And what about the bugs?

Comment made on FB:

The reality of life is that you need to to kill a living being to feed other living beings. Even in the growing of crops, bugs must die in order for the farmer to be profitable. 

Response:

Well, if people even were to eat directly plants and bugs, we would kill less plants and bugs if we were to eat them directly than if we were to feed those same plants (filled with bugs), in addition to much more to provide for animals to live and grow — and then slaughter them for food. So not only are those plants and bugs still being consumed when eating non-veg, but much more of them, including the animal that you are killing (check out the page on plants for more info) . Here is an article from Cornell on how much animals consume http://www.news.cornell.edu/…/us-could-feed-800-million… “U.S. could feed 800 million people with grain that livestock eat, Cornell ecologist advises animal scientists”

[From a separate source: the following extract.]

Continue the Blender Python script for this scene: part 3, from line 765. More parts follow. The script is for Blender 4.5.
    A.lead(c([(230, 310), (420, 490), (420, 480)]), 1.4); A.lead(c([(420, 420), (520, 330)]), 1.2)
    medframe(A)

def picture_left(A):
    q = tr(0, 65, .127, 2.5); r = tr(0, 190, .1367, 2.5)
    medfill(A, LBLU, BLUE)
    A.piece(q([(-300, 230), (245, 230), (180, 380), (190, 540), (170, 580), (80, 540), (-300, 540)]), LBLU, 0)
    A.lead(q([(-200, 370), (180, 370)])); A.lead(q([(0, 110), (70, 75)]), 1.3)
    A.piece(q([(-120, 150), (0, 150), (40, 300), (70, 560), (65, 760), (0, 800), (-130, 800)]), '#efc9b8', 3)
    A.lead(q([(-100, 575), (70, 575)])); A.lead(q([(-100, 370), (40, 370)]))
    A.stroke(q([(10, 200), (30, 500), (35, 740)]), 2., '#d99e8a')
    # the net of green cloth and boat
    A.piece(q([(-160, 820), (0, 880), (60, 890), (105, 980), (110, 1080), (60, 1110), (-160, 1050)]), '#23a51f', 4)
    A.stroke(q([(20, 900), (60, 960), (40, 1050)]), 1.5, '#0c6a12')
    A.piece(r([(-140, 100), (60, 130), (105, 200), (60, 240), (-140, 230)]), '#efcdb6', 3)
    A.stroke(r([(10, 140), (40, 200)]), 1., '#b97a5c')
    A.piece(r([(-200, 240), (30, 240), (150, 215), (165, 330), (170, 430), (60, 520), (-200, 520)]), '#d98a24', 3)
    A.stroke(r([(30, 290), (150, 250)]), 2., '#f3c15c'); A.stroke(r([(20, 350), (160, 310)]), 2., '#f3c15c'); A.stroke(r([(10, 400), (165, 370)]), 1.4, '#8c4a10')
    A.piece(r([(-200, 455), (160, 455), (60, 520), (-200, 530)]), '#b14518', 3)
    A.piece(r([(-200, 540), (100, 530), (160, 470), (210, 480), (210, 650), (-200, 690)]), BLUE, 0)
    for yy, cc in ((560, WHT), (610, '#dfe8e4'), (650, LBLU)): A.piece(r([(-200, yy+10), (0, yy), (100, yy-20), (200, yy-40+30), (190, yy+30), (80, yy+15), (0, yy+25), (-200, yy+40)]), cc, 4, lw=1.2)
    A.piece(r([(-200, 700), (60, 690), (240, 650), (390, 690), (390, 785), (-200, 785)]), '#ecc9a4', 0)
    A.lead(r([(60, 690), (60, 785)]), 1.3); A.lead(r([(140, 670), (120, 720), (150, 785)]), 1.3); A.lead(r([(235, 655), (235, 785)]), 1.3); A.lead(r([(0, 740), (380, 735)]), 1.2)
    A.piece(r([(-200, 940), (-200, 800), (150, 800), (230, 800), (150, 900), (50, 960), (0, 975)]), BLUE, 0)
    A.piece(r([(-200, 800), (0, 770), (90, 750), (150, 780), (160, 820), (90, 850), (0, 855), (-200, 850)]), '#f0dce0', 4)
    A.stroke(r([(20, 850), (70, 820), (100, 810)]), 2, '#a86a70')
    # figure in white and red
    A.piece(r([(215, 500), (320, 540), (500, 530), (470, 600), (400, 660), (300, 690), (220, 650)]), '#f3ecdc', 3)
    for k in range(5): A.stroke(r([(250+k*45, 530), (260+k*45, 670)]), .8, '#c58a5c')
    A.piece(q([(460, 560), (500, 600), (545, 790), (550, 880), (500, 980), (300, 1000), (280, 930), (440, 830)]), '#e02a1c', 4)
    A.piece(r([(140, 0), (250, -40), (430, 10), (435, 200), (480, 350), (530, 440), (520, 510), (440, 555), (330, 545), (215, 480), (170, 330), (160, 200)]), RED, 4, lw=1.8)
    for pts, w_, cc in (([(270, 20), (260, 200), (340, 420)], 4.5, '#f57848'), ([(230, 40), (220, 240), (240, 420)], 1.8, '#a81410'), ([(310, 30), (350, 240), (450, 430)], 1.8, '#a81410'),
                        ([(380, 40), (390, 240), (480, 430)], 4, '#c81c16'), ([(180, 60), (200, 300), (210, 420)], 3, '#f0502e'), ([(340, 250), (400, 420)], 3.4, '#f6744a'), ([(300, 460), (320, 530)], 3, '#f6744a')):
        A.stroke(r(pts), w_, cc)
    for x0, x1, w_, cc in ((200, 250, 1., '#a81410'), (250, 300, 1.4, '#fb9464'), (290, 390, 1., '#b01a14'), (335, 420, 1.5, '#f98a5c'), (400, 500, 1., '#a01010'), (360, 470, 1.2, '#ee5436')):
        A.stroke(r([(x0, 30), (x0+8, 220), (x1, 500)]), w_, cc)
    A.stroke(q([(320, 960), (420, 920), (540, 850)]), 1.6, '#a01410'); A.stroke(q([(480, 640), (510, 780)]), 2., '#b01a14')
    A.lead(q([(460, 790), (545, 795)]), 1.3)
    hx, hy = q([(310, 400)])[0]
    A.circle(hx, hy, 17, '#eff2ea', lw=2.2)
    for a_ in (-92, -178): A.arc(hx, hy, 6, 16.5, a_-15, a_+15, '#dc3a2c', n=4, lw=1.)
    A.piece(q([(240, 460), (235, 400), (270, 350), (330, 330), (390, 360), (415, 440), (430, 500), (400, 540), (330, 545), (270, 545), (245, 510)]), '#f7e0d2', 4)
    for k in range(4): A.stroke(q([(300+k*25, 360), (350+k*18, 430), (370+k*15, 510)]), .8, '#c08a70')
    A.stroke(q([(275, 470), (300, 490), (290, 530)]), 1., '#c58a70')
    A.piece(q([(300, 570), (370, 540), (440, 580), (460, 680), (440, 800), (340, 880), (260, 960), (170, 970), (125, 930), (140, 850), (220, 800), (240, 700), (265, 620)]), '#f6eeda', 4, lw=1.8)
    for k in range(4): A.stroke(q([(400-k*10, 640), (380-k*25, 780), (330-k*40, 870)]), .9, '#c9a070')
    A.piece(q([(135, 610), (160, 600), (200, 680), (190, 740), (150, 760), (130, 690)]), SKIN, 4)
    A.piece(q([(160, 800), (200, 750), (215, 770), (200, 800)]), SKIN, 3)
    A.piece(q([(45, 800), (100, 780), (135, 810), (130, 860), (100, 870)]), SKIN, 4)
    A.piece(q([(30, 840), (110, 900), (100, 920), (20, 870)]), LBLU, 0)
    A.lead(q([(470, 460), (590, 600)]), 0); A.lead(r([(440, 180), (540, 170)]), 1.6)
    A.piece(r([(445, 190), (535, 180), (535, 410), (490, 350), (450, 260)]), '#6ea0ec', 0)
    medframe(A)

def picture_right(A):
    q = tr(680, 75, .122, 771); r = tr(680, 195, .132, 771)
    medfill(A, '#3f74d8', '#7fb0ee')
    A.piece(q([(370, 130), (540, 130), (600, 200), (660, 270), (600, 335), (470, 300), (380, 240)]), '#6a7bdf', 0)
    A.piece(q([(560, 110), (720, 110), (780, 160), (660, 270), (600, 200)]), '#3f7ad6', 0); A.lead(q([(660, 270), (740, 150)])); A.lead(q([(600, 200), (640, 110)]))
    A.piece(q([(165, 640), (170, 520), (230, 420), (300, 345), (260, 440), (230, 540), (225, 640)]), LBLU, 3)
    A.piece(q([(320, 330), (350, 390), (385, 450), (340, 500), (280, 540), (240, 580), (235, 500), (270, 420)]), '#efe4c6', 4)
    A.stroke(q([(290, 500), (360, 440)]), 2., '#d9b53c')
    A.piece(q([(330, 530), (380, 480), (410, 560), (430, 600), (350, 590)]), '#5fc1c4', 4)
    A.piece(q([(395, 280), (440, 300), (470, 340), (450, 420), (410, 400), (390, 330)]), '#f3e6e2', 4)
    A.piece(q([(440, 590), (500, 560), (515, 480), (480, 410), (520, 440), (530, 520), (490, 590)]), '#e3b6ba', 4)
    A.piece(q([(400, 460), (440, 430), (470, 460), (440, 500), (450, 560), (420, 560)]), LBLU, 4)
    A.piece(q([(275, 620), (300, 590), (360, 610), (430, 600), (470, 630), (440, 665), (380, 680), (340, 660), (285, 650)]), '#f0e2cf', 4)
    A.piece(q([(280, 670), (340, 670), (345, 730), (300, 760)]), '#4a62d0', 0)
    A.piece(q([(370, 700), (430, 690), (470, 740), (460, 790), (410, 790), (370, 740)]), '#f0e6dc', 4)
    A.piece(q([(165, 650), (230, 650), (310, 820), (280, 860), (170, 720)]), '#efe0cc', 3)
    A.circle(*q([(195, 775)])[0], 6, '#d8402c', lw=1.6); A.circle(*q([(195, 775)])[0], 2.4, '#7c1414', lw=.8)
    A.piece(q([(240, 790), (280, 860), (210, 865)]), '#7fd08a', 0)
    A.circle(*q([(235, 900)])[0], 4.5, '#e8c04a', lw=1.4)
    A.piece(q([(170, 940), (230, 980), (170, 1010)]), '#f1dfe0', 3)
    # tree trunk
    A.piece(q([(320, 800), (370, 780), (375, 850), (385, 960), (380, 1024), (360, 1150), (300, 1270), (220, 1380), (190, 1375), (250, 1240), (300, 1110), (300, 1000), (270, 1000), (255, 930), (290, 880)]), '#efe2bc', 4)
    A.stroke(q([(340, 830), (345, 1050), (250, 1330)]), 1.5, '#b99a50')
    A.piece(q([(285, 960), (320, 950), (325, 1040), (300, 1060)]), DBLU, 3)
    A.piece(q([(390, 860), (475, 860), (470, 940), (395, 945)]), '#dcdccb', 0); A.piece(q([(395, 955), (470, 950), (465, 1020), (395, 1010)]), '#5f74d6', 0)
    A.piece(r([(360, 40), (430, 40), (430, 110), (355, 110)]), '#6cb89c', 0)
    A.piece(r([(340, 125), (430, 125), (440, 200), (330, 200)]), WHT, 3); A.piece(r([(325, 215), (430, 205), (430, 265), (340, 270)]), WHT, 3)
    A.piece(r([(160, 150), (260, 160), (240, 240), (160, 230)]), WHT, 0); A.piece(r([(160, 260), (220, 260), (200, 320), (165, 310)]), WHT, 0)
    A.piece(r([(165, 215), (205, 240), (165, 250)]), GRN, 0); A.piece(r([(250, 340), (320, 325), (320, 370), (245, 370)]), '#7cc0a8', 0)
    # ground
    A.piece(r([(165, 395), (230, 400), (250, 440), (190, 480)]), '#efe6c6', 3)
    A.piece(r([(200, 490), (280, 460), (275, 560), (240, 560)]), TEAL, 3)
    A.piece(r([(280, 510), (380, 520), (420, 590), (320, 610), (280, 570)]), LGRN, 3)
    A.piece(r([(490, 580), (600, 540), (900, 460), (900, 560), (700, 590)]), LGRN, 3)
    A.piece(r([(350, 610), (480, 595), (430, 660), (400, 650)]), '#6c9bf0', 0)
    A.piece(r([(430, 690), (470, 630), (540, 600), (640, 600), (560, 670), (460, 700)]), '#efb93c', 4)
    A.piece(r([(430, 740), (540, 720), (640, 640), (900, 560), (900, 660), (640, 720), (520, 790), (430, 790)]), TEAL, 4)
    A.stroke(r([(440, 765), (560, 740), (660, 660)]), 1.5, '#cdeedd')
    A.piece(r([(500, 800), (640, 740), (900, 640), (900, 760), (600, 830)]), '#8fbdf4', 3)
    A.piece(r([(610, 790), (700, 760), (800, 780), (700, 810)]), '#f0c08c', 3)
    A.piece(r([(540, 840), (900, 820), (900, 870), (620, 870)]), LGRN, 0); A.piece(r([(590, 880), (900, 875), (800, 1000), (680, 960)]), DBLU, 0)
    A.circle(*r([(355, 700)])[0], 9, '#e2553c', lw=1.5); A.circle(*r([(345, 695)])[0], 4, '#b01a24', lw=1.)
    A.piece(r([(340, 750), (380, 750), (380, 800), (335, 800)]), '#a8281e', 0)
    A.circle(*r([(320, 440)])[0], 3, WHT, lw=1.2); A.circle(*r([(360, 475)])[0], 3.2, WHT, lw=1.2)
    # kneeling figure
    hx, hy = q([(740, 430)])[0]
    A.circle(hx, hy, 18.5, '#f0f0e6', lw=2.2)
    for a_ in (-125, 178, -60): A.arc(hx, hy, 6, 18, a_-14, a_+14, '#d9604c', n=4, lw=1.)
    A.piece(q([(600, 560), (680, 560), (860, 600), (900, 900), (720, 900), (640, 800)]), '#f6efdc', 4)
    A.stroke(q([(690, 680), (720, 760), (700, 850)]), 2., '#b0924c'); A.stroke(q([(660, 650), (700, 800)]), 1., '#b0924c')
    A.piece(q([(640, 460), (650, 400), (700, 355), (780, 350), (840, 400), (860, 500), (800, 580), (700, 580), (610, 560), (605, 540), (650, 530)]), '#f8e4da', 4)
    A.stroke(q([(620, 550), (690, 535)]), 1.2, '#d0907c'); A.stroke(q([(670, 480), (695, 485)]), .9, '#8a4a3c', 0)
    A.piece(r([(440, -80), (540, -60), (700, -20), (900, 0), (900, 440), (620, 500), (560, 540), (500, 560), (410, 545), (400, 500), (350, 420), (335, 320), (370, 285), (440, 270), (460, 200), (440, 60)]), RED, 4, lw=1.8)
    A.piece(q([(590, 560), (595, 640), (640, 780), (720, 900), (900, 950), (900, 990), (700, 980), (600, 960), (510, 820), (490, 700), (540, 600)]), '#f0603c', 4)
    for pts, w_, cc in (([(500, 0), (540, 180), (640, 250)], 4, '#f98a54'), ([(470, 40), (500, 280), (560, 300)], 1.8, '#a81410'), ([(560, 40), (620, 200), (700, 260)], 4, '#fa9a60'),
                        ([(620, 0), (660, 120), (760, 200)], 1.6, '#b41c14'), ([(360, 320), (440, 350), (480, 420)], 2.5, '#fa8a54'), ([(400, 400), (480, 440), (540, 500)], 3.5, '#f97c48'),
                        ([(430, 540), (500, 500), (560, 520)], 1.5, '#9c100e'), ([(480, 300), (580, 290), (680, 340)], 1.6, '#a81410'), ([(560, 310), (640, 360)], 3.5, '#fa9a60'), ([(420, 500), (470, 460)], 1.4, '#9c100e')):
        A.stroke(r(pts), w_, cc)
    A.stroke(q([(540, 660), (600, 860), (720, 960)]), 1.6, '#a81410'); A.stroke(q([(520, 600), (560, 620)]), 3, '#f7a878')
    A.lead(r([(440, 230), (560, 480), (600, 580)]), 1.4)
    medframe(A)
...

Also farming today, is definitely not the most compassionate practice. You are right, worldwide we spray millions of tons of chemicals, pesticides and herbicides to kill out all the competition so the plants we want can thrive. However, these methods are actually quite ineffective in the long run, and scientists are gradually understanding that there are much better ways to farm. That are more ecologically inclusive and rely on rich biodiversity in the soil and in the plant species. In relying on nature, we don’t need the use of chemicals. Organic is the closest regulated infrastructure to this kind of farming system that we currently have. Of course organic has a way to come to fully embrace biodiversity on the farm and all of the elements that could make it a more compassionate process. Organic is up against a very tough competitor, cheap fossil fuels that run conventional agriculture. On small scales however, it is possible to grow food without resorting to killing all but the plant lives that will eventually be harvested. At my farm, I never kill any insect, in fact I typically only see beneficial insects that don’t harm your plants, like spiders, preying mantis’, butterflies… I also don’t weed. I allow everything to grow, everything has a place in the garden, and I also find that many of the plants still do amazing despite something that may horrify a conventional grower. But modern research is really pushing us more to diversified yet unified systems, which aren’t reliant upon chemicals, mono-crops and GMOs. So the world is transforming in it’s own way.